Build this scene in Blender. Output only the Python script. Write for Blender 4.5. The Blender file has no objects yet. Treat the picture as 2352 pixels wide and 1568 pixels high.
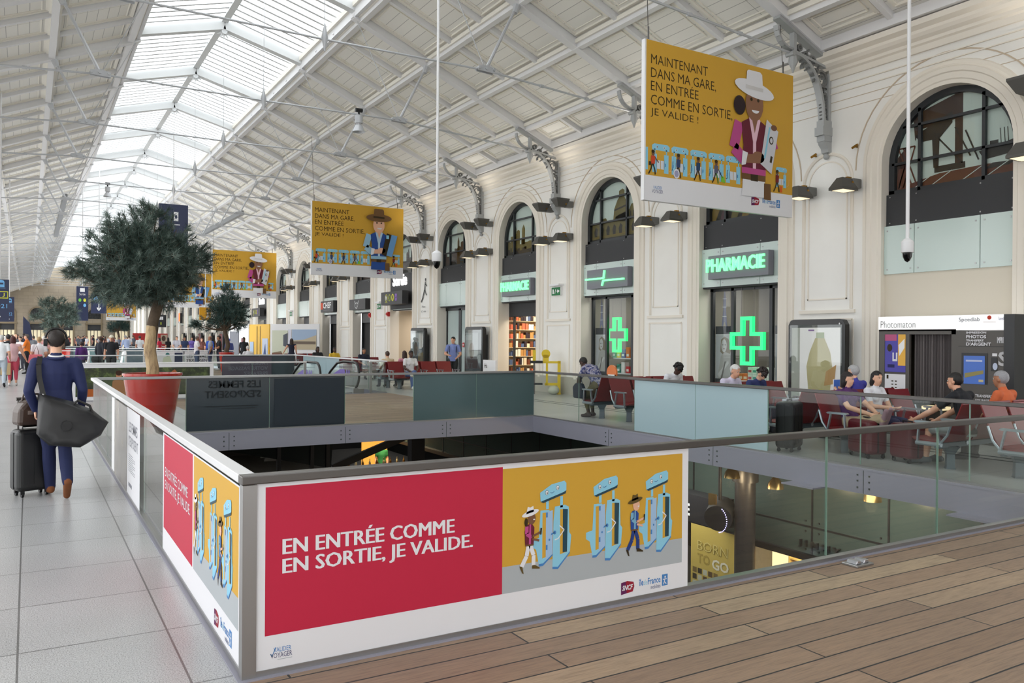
import bpy, math, random
from mathutils import Vector, Matrix
random.seed(7)
sc = bpy.context.scene
COL = sc.collection
# ------------------------------------------------------------------ camera, world, light, exposure
F_PX, EYE = 1865.0, 1.72
_yaw, _roll, _pit = math.radians(30.8), 0.007, -4 / 1865
_s, _c = math.sin(_yaw), math.cos(_yaw)
_R, _U, _D = Vector((_c, -_s, 0)), Vector((0, 0, 1)), Vector((_s, _c, 0))
_D2 = _D * math.cos(_pit) + _U * math.sin(_pit)
_U2 = _U * math.cos(_pit) - _D * math.sin(_pit)
_IX = _R * math.cos(_roll) + _U2 * math.sin(_roll)
_IY = _U2 * math.cos(_roll) - _R * math.sin(_roll)
cam_data = bpy.data.cameras.new('camera')
cam_data.sensor_width = 36.0
cam_data.lens = F_PX / 2352 * 36.0
cam_data.clip_end = 600
cam = bpy.data.objects.new('camera', cam_data)
COL.objects.link(cam)
M3 = Matrix((_IX, _IY, -_D2)).transposed()
cam.matrix_world = Matrix.Translation((0, 0, EYE)) @ M3.to_4x4()
sc.camera = cam
EYE_V = Vector((0, 0, EYE))
def ray(x, y): return _D2 + _IX * ((x - 1176) / F_PX) + _IY * ((784 - y) / F_PX)
def at_floor(x, y, z=0.0):
    d = ray(x, y); return EYE_V + d * ((z - EYE) / d.z)
def at_X(x, y, X):
    d = ray(x, y); return EYE_V + d * (X / d.x)
def at_Y(x, y, Y):
    d = ray(x, y); return EYE_V + d * (Y / d.y)

w = bpy.data.worlds.new('world'); sc.world = w; w.use_nodes = True
bg = w.node_tree.nodes['Background']
bg.inputs[0].default_value = (0.97, 0.985, 1.0, 1)
bg.inputs[1].default_value = 2.6
sc.view_settings.view_transform = 'Standard'
sc.view_settings.look = 'None'
sc.view_settings.exposure = 0.35
sc.view_settings.gamma = 1
try:
    sc.cycles.max_bounces = 10; sc.cycles.transparent_max_bounces = 24
    sc.cycles.diffuse_bounces = 5; sc.cycles.glossy_bounces = 4
    sc.cycles.sample_clamp_indirect = 6; sc.cycles.caustics_reflective = False; sc.cycles.caustics_refractive = False
except Exception: pass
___
Challenge – Up to and including the line containing "d = ray(x, y); return EYE_V + d * (Y", repeat every line from the start of the data, but none of the pictures.

Solution below –
Build this scene in Blender. Output only the Python script. Write for Blender 4.5. The Blender file has no objects yet. Treat the picture as 2352 pixels wide and 1568 pixels high.
import bpy, math, random
from mathutils import Vector, Matrix
random.seed(7)
sc = bpy.context.scene
COL = sc.collection
# ------------------------------------------------------------------ camera, world, light, exposure
F_PX, EYE = 1865.0, 1.72
_yaw, _roll, _pit = math.radians(30.8), 0.007, -4 / 1865
_s, _c = math.sin(_yaw), math.cos(_yaw)
_R, _U, _D = Vector((_c, -_s, 0)), Vector((0, 0, 1)), Vector((_s, _c, 0))
_D2 = _D * math.cos(_pit) + _U * math.sin(_pit)
_U2 = _U * math.cos(_pit) - _D * math.sin(_pit)
_IX = _R * math.cos(_roll) + _U2 * math.sin(_roll)
_IY = _U2 * math.cos(_roll) - _R * math.sin(_roll)
cam_data = bpy.data.cameras.new('camera')
cam_data.sensor_width = 36.0
cam_data.lens = F_PX / 2352 * 36.0
cam_data.clip_end = 600
cam = bpy.data.objects.new('camera', cam_data)
COL.objects.link(cam)
M3 = Matrix((_IX, _IY, -_D2)).transposed()
cam.matrix_world = Matrix.Translation((0, 0, EYE)) @ M3.to_4x4()
sc.camera = cam
EYE_V = Vector((0, 0, EYE))
def ray(x, y): return _D2 + _IX * ((x - 1176) / F_PX) + _IY * ((784 - y) / F_PX)
def at_floor(x, y, z=0.0):
    d = ray(x, y); return EYE_V + d * ((z - EYE) / d.z)
def at_X(x, y, X):
    d = ray(x, y); return EYE_V + d * (X / d.x)
def at_Y(x, y, Y):
    d = ray(x, y); return EYE_V + d * (Y / d.y)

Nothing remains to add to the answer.